渋沢栄一は現在の深谷市血洗島に1840年に生まれます。渋沢家は藍玉の製造販売と養蚕を兼営し米、麦、野菜の生産も手がける富農だったそうで、原料の買い入れから製造、販売までを担い常に算盤をはじく商人的な面を持っていました。栄一も、父と共に、信州や上州まで製品の藍玉を売り歩くほか、原料の藍葉の仕入れ調達にも携わっていました。14歳のころからは単身で藍葉の仕入れにも出かけていたようです。
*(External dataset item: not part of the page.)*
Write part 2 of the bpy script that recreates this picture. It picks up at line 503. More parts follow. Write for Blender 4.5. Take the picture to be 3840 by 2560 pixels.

渋沢栄一が生まれ育った血洗島に程近く、中瀬という場所があります。江戸時代には船の物資運搬の拠点として栄えた町です。「ブラタモリ」でも詳しく取り上げられた中瀬ですが、なぜ物資運搬の拠点になったというと、もとは「浅間の大噴火」だそうで、浅間の噴火による土石流は遠く浅間山から嬬恋村、渋川市、前橋市を通過し、この深谷市の中瀬の手前で止まります。中瀬から北の利根川はそのために浅い川となります。江戸から大型の船で運ばれた物資は、中瀬で小型の船に乗せ換えられ運ばれるようになります。その中継点として中瀬は誕生しました。そして、この辺りには浅間山の噴火による栗石が多く、この石を江戸城の石垣に利用するために此処から船で運んだのが船運の始まりで、寛永(かんえい)18年(1641年)江戸川開削で江戸と利根川が結ばれ、正徳(しょうとく)2年(1712年)には江戸城紅葉山御殿の材木を、中瀬の問屋が秩父から買い付け、中瀬から送って以降急速に発展したようです。その後、中山道筋の宿場や秩父方面からも荷物が集まります。主な出荷品は廻米、藍、材木、木炭、生糸などで、江戸からは塩、醤油、干鰯(ほしか)、瀬戸物、お茶等が運ばれました。そのため、江戸時代の中瀬は問屋、旅籠、茶屋、質屋、料理屋、鍛冶屋、菓子屋、髪結等が並び、船が着くと酒の肴などを仕込んだ「煮売船(にうりぶね)」、風呂を積んだ「湯船(ゆぶね)」なども寄って来て大変賑やかだったようです。このように物資が集まる場所には多くの人が集まり、情報も集まります。渋沢栄一はこの中瀬で中央の最新情報を得ていたようで、「ブラタモリ」でもそのように結んでいます。

今の血洗島付近は、葱畑しかないような場所で、当時のにぎわいも感じられませんが、今の日本を築いた一人を生んだ場所には、それなりの歴史があります。今度ゆっくりと中瀬のあたりを歩いてみたいと思っています。